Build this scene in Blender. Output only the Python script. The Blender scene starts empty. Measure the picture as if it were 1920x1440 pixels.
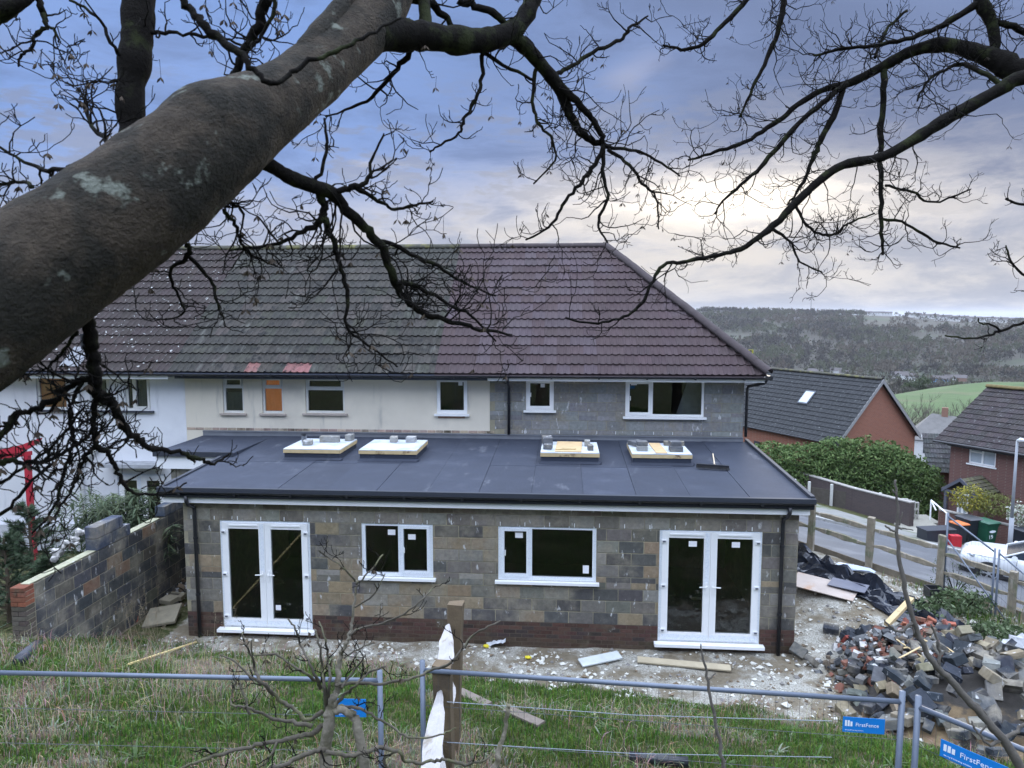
import bpy, bmesh, math, random
import numpy as np
from mathutils import Vector, Matrix, noise as mnoise
rad = math.radians
S = bpy.context.scene
COL = S.collection
rnd = random.Random(7)

# ------------------------------------------------------------------ camera
CAM_H, FPX, PITCH, YAW = 6.15, 1331.0, rad(5.66), rad(4.2)
cam_d = bpy.data.cameras.new('camera'); cam = bpy.data.objects.new('camera', cam_d); COL.objects.link(cam)
cam.location = (0, 0, CAM_H); cam.rotation_euler = (math.pi / 2 - PITCH, 0, YAW)
cam_d.sensor_width = 36.0; cam_d.lens = 36.0 * FPX / 1920.0
cam_d.clip_start = 0.05; cam_d.clip_end = 90000
cam_d.dof.use_dof = True; cam_d.dof.focus_distance = 13.0; cam_d.dof.aperture_fstop = 7.0
S.camera = cam
FW = Vector((-math.sin(YAW) * math.cos(PITCH), math.cos(YAW) * math.cos(PITCH), -math.sin(PITCH)))
RT = Vector((math.cos(YAW), math.sin(YAW), 0)); UP = RT.cross(FW); CP = Vector((0, 0, CAM_H))
def ray(x, y): return FW + RT * ((x - 960) / FPX) - UP * ((y - 720) / FPX)
def aD(x, y, d): return CP + ray(x, y) * d                 # a surveyed point of the photograph at depth d metres
def aY(x, y, Y): r = ray(x, y); return CP + r * (Y / r.y)
def aZ(x, y, z): r = ray(x, y); return CP + r * ((z - CAM_H) / r.z)

# ------------------------------------------------------------------ sky and sun
SUN_AZ, SUN_EL = rad(12.0), rad(9.5)     # azimuth from +Y towards +X
world = bpy.data.worlds.new('World'); S.world = world; world.use_nodes = True
wt = world.node_tree; wt.nodes.clear()
class NT:
    """small helper to wire shader nodes"""
    def __init__(s, tree): s.t = tree
    def n(s, typ, **kw):
        nd = s.t.nodes.new(typ)
        for k, v in kw.items(): setattr(nd, k, v)
        return nd
    def put(s, sock, v):
        if isinstance(v, bpy.types.NodeSocket): s.t.links.new(v, sock)
        elif v is not None: sock.default_value = v
    def m(s, op, a, b=0.0, c=0.0, clamp=False):
        nd = s.n('ShaderNodeMath', operation=op); nd.use_clamp = clamp
        for i, v in enumerate((a, b, c)): s.put(nd.inputs[i], v)
        return nd.outputs[0]
    def mix(s, f, a, b, blend='MIX'):
        nd = s.n('ShaderNodeMix', data_type='RGBA', blend_type=blend); nd.clamp_factor = True
        s.put(nd.inputs[0], f)
        for i, v in ((6, a), (7, b)): s.put(nd.inputs[i], v if isinstance(v, bpy.types.NodeSocket) else (*v[:3], 1))
        return nd.outputs[2]
    def ramp(s, v, lo, hi, a=0.0, b=1.0):
        nd = s.n('ShaderNodeMapRange', interpolation_type='SMOOTHSTEP')
        for i, q in enumerate((v, lo, hi, a, b)): s.put(nd.inputs[i], q)
        return nd.outputs[0]
    def noise(s, vec, scale, detail=4.0, rough=0.55, dist=0.0):
        nd = s.n('ShaderNodeTexNoise'); s.put(nd.inputs['Vector'], vec)
        for k, q in (('Scale', scale), ('Detail', detail), ('Roughness', rough), ('Distortion', dist)): nd.inputs[k].default_value = q
        return nd.outputs[0]
    def comb(s, x, y, z):
        nd = s.n('ShaderNodeCombineXYZ')
        for i, v in enumerate((x, y, z)): s.put(nd.inputs[i], v)
        return nd.outputs[0]
    def sep(s, v):
        nd = s.n('ShaderNodeSeparateXYZ'); s.put(nd.inputs[0], v); return nd.outputs
w = NT(wt)
sky = w.n('ShaderNodeTexSky', sky_type='NISHITA'); sky.sun_disc = False
sky.sun_elevation = SUN_EL; sky.sun_rotation = SUN_AZ; sky.air_density = 1.2; sky.dust_density = 1.5
tc = w.n('ShaderNodeTexCoord'); dx, dy, dz = w.sep(tc.outputs['Generated'])
dzc = w.m('MAXIMUM', dz, 0.0)
az = w.m('ARCTAN2', dx, dy)
inv = w.m('DIVIDE', 1.0, w.m('ADD', dzc, 0.10))
cloud_p = w.comb(w.m('MULTIPLY', dx, inv), w.m('MULTIPLY', dy, inv), 0.0)
n_big = w.noise(cloud_p, 0.55, 3, 0.5, 0.3)
stretch = w.comb(w.m('MULTIPLY', az, 1.0), w.m('MULTIPLY', dzc, 3.6), 0.37)
n_str = w.noise(stretch, 5.0, 7, 0.64, 0.35)
n_fine = w.noise(stretch, 17.0, 4, 0.62, 0.2)
# cloud deck: violet-blue towards the left, slate towards the sun, lighter at the horizon
daz = w.m('SUBTRACT', az, SUN_AZ)
toward = w.ramp(w.m('ABSOLUTE', w.m('SUBTRACT', az, 0.36)), 0.10, 0.75, 1.0, 0.0)
deck = w.mix(toward, (0.200, 0.318, 0.630), (0.145, 0.190, 0.325))
deck = w.mix(w.m('MULTIPLY', w.ramp(n_big, 0.42, 0.66), 0.45), deck, (0.27, 0.37, 0.65))
deck = w.mix(w.m('MULTIPLY', w.ramp(n_str, 0.52, 0.30), 0.40), deck, (0.118, 0.155, 0.27))
low = w.ramp(dz, 0.215, 0.03)
deck = w.mix(w.m('MULTIPLY', low, 0.85), deck, w.mix(w.ramp(n_str, 0.40, 0.60), (0.33, 0.365, 0.46), (0.60, 0.60, 0.63)))
lump = w.m('MULTIPLY', w.ramp(w.m('ADD', w.m('MULTIPLY', n_str, 0.6), w.m('MULTIPLY', n_fine, 0.4)), 0.49, 0.56), w.m('MULTIPLY', w.ramp(dz, 0.33, 0.24), w.ramp(dz, 0.05, 0.13)))
# break in the cloud with the sun behind it
ga = w.m('MULTIPLY', daz, 4.4); ge = w.m('MULTIPLY', w.m('SUBTRACT', dz, 0.140), 21.0)
d2 = w.m('ADD', w.m('MULTIPLY', ga, ga), w.m('MULTIPLY', ge, ge))
glow = w.m('EXPONENT', w.m('MULTIPLY', d2, -1.0))
brk = w.m('MULTIPLY', glow, w.ramp(w.m('ADD', n_str, w.m('MULTIPLY', n_fine, 0.35)), 0.50, 0.72, 0.15, 1.35))
ga2 = w.m('MULTIPLY', daz, 8.0); ge2 = w.m('MULTIPLY', w.m('SUBTRACT', dz, 0.145), 36.0)
core = w.m('EXPONENT', w.m('MULTIPLY', w.m('ADD', w.m('MULTIPLY', ga2, ga2), w.m('MULTIPLY', ge2, ge2)), -1.0))
streak = w.m('MULTIPLY', w.ramp(n_str, 0.56, 0.68), w.m('MULTIPLY', w.ramp(dz, 0.30, 0.16), w.ramp(dz, 0.02, 0.09)))
streak = w.m('MULTIPLY', streak, w.ramp(w.m('ABSOLUTE', daz), 1.2, 0.2))
col = w.mix(w.m('MULTIPLY', streak, 0.75), deck, (0.76, 0.72, 0.72))
col = w.mix(brk, col, (0.98, 0.91, 0.85))
col = w.mix(w.m('MULTIPLY', w.m('MULTIPLY', lump, w.ramp(core, 0.15, 0.6, 1.0, 0.0)), 0.62), col, (0.225, 0.260, 0.37))
col = w.mix(w.m('MULTIPLY', core, 1.0), col, (1.6, 1.45, 1.25))
wa_ = w.m('MULTIPLY', daz, 1.5); we_ = w.m('MULTIPLY', w.m('SUBTRACT', dz, 0.075), 10.0)
warm = w.m('EXPONENT', w.m('MULTIPLY', w.m('ADD', w.m('MULTIPLY', wa_, wa_), w.m('MULTIPLY', we_, we_)), -1.0))
col = w.mix(w.m('MULTIPLY', warm, w.ramp(n_str, 0.30, 0.62, 0.25, 0.85)), col, (0.72, 0.67, 0.62))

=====

Only lines belong in the copy: transcribe those from the start of the data through the line that contains "def aZ(x, y, z): r", and skip the pictures.

## WRITTEN REPLY
Build this scene in Blender. Output only the Python script. The Blender scene starts empty. Measure the picture as if it were 1920x1440 pixels.
import bpy, bmesh, math, random
import numpy as np
from mathutils import Vector, Matrix, noise as mnoise
rad = math.radians
S = bpy.context.scene
COL = S.collection
rnd = random.Random(7)

# ------------------------------------------------------------------ camera
CAM_H, FPX, PITCH, YAW = 6.15, 1331.0, rad(5.66), rad(4.2)
cam_d = bpy.data.cameras.new('camera'); cam = bpy.data.objects.new('camera', cam_d); COL.objects.link(cam)
cam.location = (0, 0, CAM_H); cam.rotation_euler = (math.pi / 2 - PITCH, 0, YAW)
cam_d.sensor_width = 36.0; cam_d.lens = 36.0 * FPX / 1920.0
cam_d.clip_start = 0.05; cam_d.clip_end = 90000
cam_d.dof.use_dof = True; cam_d.dof.focus_distance = 13.0; cam_d.dof.aperture_fstop = 7.0
S.camera = cam
FW = Vector((-math.sin(YAW) * math.cos(PITCH), math.cos(YAW) * math.cos(PITCH), -math.sin(PITCH)))
RT = Vector((math.cos(YAW), math.sin(YAW), 0)); UP = RT.cross(FW); CP = Vector((0, 0, CAM_H))
def ray(x, y): return FW + RT * ((x - 960) / FPX) - UP * ((y - 720) / FPX)
def aD(x, y, d): return CP + ray(x, y) * d                 # a surveyed point of the photograph at depth d metres
def aY(x, y, Y): r = ray(x, y); return CP + r * (Y / r.y)
def aZ(x, y, z): r = ray(x, y); return CP + r * ((z - CAM_H) / r.z)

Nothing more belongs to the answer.